_Data segment:_
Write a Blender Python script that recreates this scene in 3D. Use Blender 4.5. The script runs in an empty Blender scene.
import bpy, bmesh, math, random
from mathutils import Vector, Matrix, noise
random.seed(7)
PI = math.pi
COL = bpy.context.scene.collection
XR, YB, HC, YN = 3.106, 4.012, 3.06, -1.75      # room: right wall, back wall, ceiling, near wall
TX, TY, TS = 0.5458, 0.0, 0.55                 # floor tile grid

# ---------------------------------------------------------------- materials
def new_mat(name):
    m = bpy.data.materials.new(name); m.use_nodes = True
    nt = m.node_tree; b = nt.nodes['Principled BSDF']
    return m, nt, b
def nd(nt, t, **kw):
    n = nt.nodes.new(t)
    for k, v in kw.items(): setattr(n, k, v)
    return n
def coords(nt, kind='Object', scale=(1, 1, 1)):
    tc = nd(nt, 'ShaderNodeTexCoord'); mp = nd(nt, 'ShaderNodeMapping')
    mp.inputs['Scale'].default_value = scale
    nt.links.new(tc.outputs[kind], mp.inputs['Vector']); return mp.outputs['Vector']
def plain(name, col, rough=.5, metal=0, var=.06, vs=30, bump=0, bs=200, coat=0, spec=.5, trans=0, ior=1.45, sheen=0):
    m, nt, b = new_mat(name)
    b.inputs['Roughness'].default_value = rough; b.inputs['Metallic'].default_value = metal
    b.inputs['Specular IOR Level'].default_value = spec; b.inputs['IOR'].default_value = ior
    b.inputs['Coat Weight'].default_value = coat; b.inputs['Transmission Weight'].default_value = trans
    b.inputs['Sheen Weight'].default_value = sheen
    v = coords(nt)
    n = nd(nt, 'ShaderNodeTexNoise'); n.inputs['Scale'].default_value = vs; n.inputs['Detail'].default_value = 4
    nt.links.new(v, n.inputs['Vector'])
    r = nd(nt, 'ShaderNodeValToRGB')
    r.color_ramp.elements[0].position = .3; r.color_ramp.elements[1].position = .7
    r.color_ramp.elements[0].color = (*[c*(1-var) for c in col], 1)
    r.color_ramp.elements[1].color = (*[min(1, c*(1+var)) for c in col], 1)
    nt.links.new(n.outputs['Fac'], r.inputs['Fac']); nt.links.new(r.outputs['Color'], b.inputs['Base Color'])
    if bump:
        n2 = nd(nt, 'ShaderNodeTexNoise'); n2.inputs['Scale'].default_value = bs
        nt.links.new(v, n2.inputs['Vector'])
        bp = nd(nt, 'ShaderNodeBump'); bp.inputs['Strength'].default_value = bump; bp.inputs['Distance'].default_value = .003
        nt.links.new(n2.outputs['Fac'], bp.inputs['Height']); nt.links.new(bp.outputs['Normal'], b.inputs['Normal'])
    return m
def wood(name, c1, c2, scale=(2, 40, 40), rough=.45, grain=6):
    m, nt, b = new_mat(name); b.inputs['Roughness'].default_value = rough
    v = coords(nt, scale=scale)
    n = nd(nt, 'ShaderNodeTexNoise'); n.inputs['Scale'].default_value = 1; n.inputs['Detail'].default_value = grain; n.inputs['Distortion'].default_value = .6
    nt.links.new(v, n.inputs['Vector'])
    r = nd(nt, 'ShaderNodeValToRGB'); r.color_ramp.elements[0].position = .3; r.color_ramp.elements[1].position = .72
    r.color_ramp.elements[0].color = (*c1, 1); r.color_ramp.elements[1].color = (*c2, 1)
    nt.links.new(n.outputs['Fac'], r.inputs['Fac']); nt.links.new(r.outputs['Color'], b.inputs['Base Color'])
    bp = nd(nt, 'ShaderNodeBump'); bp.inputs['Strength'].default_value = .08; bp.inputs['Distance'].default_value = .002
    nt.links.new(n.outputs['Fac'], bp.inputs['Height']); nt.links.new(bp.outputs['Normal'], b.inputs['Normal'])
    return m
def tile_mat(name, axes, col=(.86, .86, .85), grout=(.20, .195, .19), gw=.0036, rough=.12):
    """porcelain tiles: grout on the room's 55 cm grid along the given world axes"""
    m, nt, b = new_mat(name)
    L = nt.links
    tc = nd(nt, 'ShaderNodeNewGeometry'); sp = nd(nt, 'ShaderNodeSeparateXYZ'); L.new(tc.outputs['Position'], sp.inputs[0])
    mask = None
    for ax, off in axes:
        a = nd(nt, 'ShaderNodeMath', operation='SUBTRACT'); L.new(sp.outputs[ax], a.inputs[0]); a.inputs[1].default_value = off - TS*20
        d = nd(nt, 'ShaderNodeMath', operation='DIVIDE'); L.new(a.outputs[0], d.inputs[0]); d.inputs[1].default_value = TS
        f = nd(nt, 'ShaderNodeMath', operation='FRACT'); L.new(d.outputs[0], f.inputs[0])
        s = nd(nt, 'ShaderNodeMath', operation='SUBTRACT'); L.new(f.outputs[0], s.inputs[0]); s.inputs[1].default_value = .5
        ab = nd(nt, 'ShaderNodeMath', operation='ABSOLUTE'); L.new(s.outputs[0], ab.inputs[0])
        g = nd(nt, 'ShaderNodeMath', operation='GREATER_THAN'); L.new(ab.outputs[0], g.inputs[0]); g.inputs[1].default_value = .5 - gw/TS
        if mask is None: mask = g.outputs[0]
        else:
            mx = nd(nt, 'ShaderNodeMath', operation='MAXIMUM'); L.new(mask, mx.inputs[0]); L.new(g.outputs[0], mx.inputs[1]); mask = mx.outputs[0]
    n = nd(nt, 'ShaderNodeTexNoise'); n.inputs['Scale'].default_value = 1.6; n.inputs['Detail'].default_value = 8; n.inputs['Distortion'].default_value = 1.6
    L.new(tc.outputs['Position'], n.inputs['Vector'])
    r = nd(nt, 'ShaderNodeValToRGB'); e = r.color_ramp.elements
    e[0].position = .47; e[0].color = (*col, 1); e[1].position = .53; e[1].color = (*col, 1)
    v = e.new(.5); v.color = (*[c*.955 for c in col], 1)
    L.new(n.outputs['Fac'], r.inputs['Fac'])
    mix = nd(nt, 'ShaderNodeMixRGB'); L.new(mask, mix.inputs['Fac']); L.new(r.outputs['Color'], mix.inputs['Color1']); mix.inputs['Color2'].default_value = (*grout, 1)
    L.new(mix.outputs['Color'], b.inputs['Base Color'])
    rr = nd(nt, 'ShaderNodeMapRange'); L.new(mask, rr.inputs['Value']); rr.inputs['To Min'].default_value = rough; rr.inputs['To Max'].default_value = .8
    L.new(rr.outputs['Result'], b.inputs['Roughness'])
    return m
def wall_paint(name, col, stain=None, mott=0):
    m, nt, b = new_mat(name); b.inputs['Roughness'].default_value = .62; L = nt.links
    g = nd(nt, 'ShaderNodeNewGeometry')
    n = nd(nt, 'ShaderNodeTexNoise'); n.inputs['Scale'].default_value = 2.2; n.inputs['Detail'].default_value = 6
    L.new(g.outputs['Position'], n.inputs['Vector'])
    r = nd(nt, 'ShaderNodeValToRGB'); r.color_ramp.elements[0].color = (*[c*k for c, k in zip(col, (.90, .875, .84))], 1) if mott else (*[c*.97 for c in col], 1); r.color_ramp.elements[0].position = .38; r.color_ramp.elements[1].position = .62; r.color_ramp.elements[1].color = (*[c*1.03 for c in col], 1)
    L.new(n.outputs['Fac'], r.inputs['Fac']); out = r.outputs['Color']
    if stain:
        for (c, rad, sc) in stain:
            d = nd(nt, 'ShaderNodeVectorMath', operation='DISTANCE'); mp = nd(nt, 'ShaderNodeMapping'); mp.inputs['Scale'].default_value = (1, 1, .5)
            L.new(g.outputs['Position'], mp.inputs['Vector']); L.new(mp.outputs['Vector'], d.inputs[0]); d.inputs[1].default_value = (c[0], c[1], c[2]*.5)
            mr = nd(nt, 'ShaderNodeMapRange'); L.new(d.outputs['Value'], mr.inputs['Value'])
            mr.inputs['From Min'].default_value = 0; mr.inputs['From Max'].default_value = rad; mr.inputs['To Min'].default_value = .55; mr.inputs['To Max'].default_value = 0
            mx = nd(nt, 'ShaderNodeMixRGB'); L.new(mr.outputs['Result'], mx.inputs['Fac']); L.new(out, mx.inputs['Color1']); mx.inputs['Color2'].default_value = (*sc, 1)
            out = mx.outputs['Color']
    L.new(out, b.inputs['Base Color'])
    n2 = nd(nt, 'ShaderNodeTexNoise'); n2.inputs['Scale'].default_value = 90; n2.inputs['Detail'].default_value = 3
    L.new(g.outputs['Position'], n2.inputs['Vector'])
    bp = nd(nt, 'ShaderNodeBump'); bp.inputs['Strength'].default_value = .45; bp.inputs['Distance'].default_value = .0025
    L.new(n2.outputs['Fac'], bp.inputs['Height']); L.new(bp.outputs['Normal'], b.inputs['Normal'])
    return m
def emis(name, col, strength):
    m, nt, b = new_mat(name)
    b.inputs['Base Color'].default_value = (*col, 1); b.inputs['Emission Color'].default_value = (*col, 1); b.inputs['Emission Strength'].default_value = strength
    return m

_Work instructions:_
Give back exactly the material above from its opening line to the line bearing "TX, TY, TS = 0.5458, 0.0, 0.55".

_In response:_
Write a Blender Python script that recreates this scene in 3D. Use Blender 4.5. The script runs in an empty Blender scene.
import bpy, bmesh, math, random
from mathutils import Vector, Matrix, noise
random.seed(7)
PI = math.pi
COL = bpy.context.scene.collection
XR, YB, HC, YN = 3.106, 4.012, 3.06, -1.75      # room: right wall, back wall, ceiling, near wall
TX, TY, TS = 0.5458, 0.0, 0.55                 # floor tile grid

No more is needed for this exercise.